LO SPETTACOLO che va in scena sulla pelle dei risparmiatori è sconcertante. Il rimpallo lascia entrambi i contendenti in ginocchio e offre a Renzi e al suo Pd l’occasione per lanciarsi in un nuovo affondo. «Quello che sta emergendo è grave, serio e allarmante», apre il fuoco Orfini, capogruppo Pd in commissione. Sul confronto non molla: «Sono emersi aspetti inquietanti: valuteremo se farlo». Checché ne dica il contrarissimo Casini. Segno che la strategia del Pd, stavolta, è perentoria: «Niente prigionieri».

«Il pentolone delle cose che non tornano è già esploso», rincara il senatore Marcucci. Renzi arriva per ultimo. Non dice nulla che non abbia già detto, ma sono frasi che, ripetute dopo la patetica sceneggiata in commissione, acquistano un sapore molto più acre: «La Commissione voluta dal Pd sta lavorando bene per capire chi ha sbagliato.

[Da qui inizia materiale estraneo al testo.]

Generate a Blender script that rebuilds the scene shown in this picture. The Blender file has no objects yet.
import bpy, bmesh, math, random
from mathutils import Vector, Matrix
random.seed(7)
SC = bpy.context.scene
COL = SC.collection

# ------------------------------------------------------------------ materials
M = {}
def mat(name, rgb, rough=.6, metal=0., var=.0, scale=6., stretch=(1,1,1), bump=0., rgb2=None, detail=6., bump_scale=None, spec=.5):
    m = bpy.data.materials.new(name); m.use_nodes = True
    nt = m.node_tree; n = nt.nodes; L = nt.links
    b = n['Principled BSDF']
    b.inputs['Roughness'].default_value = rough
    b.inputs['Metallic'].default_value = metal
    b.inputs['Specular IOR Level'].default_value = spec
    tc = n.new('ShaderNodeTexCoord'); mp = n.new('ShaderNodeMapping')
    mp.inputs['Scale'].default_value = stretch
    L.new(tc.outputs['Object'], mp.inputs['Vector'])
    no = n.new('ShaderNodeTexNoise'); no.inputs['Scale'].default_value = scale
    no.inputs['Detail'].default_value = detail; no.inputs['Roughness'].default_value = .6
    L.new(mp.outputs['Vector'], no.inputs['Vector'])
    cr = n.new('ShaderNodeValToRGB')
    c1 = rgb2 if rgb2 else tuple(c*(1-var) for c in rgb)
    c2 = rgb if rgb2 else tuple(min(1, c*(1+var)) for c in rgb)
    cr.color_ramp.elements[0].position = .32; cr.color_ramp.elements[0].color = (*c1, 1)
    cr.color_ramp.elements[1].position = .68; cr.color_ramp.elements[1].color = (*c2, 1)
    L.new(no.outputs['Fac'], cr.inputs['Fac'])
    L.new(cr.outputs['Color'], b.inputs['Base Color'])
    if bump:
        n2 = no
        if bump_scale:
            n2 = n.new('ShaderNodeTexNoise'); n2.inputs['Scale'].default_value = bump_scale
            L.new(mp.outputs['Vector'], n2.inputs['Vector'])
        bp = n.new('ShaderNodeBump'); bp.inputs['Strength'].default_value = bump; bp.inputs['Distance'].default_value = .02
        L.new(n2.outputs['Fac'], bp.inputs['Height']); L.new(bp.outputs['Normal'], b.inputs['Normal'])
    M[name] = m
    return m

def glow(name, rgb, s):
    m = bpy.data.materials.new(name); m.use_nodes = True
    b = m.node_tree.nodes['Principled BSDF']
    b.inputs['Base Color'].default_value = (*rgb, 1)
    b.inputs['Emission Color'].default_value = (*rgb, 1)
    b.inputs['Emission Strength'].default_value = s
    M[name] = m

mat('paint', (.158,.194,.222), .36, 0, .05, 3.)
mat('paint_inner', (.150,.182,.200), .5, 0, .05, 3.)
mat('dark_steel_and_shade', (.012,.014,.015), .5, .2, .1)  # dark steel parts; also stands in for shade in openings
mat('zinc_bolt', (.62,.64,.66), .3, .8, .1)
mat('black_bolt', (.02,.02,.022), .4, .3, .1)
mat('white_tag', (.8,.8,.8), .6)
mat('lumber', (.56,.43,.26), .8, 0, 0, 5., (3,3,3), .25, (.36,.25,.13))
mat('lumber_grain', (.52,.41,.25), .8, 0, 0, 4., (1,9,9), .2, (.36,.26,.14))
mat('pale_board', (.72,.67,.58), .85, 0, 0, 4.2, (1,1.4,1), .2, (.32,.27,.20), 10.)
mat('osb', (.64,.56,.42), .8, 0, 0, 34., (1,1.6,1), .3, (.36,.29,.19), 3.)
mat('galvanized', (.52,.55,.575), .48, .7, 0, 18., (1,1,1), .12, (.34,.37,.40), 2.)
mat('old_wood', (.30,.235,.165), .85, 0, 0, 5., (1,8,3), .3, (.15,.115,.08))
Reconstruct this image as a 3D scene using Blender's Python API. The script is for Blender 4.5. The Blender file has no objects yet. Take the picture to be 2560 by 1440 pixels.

Chi ha sbagliato deve pagare: non è populismo, è giustizia». Il punto è che i vertici dell’istituzione messi sotto processo dalla «Commissione voluta dal Pd» sono stati appena riconfermati dal governo sostenuto e guidato dal Pd, su spinta del Colle e della Bce.

IL PUNTO PIÙ DOLENTE è che siamo appena agli inizi. Deve ancora arrivare il caso Mps. Deve ancora passare sotto le forche caudine Ignazio Visco. Lo fa capire, dal treno di Renzi, il sottosegretario Baretta: «Questa è la cosa più forte successa finora. Ma non si può più nascondere la polvere sotto il tappeto». Martedì arriverà in Commissione Mps e lì di polvere potrebbe sollevarsene a tonnellate. E non è affatto escluso che venga anche il turno della Bce.
M5S, incalzato da un Renzi più grillino di Grillo, deve per forza rilanciare ulteriormente: «Con noi al governo i responsabili andranno in galera». Il vero motivo dei malumori serpeggianti nel Pd è questo, non le favole sui candidati premier: le perplessità, per usare un eufemismo, sulla campagna ipergrillina nella quale Matteo Renzi ha deciso di imbarcarsi. Ma preoccupazioni anche più fonde campeggiano al Colle, da dove è partito l’ordine di confermare il governatore Visco.